If you loved the shifting narration between Susan Ryeland and Alan Conway in Magpie Murders, check out Lucy Foley’s The Guest List, where wedding guests are trapped, Agatha Christie-style, on a storm-beaten island when a murder occurs. Told from multiple points of view, it’s a modern take on a classic form. Another spin on the closed-circle mystery is Stuart Turton’s The 7 1/2 Deaths of Evelyn Hardcastle, which takes the shifting narrator form a step further: the narrator spends each day in the novel inhabiting a different witness, so we see the story from different points of view along with the detective.

If you loved the intricately plotted book-within-a-book aspect of Magpie, check out Hernan Diaz’s Trust. It’s three stories in one, including a purported bestseller and a lost diary, all telling the same events from three different points of view with questions all along as to who was to be trusted and who wasn’t in a story of high finance in the Jazz Age. Another great choice is Ruth Rendell’s (writing as Barbara Vine) Anna’s Book, in which a novelist suspects the solution to a sixty-year-old murder lies in her grandmother’s diary. The diarist is sharp tongued, witty, and quite probably unreliable. 

If you loved the British wit of Magpie, check out Lynne Truss’s A Shot in the Dark (Constable Twitten Mystery #1), where very droll, very British humor is on full display in 1950s Brighton. Another great choice is Richard Osman’s Thursday Murder Club, featuring four septuagenarians in Kent tackling a developer’s untimely death with wit and humor. 

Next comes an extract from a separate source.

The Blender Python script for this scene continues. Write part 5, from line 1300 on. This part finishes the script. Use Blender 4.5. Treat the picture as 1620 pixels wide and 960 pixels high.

If you loved the cozy Golden Age British mystery that is spoofed (celebrated?) in Magpie, look no further than Agatha Christie’s The Murder of Roger Akroyd where Hercule Poirot solves the death of a wealthy industrialist in a small town. Already read all the Christies? Check out Nagio Marsh’s A Man Lay Dead (Inspector Roderick Alleyn #1) where a game of “Murder” turns into the real thing at an English country house.

And, of course, there are always more books by Anthony Horowitz. He’s a master at his craft, and his other series are just as–or even more–inventive than Magpie. My favorite is his Hawthorne and Horowitz series, starting with The Word is Murder in which Horowitz creates a fictional world in which his real-life author self plays Watson to a problematic Holmes in need of a ghost writer. And there are his two Sherlock Holmes continuation novels, House of Silk and Moriarty, which are fresh, fair, and faithful to the originals but with a modern sensibility. 


Did you love Magpie Murders? What books would you recommend?